When somebody says the word "hiking" I first think of a donkey, with its back bent into a concave U by a heavy load, plodding along a dusty trail in the hot sun, while swooshing its tail to keep the insects away. 

Or I think of a yankee-ish, puritanical, humorless man, like Henry David Thoreau.

Or the modern eco-Puritan, and all their blue county stereotypes. 

These images (above) are the discouraging petroglyphs etched onto the inside of my skull cavity. Yes, I am to blame for them, ultimately. I want to imagine running -- not plodding -- through the forest, and yelling vicious war-whoops; attacking a tribe of enemies with our spears; vanquishing them, and then burning their village; and carrying off their young women as pleasure-slaves. 

No, I have not lost my mind. But it is necessary to let the imagination run in any direction it wants, in order to get out of 'dreary donkey' mode.  

My "soul" sits on many square inches of skin. It wants coolness and shade, and a breeze on a grassy ridgeline like we came out on today. My dog runs ahead of me, as a satellite soul, somehow communicating things to me, like the scent of game or the texture of the ground, connecting me to my boyhood, and to the Savage within. 

Comments

William said…
Every time you mention Council, it triggers memories. My father was born in Council in 1924. My grandparents met when they both lived on "timber claims" up a canyon east of Council. Timber claims were like homestead claims, but for timberland.

My mother was raised in Grangeville and my grandfather died in the 40s on the old Whitebird Grade. You probably didn't drive the old highway, but my mother would tell about how her parents would let the kids out of the car at the top of the switchbacks. They would run straight down the hill, while my grandparents drove back and forth, beating them to the bottom.
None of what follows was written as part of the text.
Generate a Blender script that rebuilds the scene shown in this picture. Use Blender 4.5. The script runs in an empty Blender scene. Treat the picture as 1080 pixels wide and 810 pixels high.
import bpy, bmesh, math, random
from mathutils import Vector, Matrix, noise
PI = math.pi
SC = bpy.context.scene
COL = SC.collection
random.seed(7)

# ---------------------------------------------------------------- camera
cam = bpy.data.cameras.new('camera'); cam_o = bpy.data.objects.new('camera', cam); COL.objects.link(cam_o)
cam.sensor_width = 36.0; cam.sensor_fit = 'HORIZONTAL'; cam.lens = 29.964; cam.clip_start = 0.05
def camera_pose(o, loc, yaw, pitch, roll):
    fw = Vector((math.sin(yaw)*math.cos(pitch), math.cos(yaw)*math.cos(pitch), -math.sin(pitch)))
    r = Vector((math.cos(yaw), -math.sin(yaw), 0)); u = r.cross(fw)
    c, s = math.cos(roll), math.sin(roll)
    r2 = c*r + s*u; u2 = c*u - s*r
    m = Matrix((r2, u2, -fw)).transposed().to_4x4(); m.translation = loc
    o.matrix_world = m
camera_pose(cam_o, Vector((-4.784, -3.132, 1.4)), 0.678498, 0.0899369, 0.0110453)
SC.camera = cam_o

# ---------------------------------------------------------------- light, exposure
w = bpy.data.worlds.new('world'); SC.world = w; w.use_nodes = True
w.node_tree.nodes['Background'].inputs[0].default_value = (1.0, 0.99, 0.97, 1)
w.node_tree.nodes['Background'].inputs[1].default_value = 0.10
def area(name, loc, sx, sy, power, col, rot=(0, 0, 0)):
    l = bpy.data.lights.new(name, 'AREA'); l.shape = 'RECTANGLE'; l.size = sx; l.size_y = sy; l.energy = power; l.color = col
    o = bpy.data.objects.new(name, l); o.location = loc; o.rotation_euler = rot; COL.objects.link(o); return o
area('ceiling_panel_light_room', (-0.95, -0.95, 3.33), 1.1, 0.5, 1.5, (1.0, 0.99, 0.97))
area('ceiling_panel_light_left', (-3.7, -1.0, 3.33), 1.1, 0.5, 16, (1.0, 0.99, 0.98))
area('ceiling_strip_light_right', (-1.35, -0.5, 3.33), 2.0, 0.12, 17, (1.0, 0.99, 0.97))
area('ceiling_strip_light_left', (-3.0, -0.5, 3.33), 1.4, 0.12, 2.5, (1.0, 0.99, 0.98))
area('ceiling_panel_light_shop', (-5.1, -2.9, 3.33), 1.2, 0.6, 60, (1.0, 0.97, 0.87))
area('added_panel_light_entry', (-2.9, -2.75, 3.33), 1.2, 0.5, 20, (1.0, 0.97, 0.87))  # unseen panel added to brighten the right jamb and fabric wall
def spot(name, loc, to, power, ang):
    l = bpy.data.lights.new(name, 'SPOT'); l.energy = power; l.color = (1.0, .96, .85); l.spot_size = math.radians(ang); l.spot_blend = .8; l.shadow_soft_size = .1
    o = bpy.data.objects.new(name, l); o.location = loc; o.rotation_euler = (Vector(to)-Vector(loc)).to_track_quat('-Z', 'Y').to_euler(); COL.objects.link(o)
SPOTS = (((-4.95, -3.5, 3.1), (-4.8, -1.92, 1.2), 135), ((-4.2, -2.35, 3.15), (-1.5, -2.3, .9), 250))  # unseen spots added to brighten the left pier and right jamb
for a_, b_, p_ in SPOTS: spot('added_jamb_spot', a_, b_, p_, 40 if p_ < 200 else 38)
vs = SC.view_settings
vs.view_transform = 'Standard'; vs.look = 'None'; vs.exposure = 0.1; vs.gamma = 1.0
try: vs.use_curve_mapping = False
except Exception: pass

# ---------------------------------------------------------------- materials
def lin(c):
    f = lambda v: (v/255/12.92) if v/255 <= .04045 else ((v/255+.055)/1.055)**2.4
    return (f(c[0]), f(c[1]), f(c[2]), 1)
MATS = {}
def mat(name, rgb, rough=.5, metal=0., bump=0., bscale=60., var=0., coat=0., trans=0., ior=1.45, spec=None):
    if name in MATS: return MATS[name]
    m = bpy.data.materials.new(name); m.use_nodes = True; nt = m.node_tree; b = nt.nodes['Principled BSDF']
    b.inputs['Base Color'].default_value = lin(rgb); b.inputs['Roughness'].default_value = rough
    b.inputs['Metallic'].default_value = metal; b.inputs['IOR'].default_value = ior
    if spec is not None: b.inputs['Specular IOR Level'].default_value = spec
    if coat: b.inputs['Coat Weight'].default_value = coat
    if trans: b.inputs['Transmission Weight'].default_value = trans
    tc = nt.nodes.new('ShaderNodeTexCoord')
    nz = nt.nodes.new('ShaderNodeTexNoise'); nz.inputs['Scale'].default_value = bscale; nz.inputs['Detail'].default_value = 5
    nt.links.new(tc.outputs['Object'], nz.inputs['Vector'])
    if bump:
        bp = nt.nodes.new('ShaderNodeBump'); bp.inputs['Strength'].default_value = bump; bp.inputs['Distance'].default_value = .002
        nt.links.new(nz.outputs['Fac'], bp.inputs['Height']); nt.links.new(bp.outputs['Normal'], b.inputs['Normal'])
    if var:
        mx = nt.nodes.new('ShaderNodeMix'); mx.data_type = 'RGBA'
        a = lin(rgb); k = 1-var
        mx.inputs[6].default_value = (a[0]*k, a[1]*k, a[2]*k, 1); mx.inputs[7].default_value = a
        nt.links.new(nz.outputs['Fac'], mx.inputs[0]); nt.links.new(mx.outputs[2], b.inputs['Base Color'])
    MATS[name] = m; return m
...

You are hiking? You must be aging!
William, interesting, what you said about timber claims. But did families live on the land and sustain themselves just by the cash sales of logs? I doubt they had individual family sawmills. And food is only growable down in the river valleys. Of course, you can graze cattle in the forest.
XXXXX said…

Maybe the 'dreary donkey' mode is a necessary step to better things. Anything which allows your mind to drift to the experience of your last magnificent paragraph is not to be diminished.

George
George, yes that's right: a certain amount of frustration and anger is a good thing if it propels a person toward a resolution.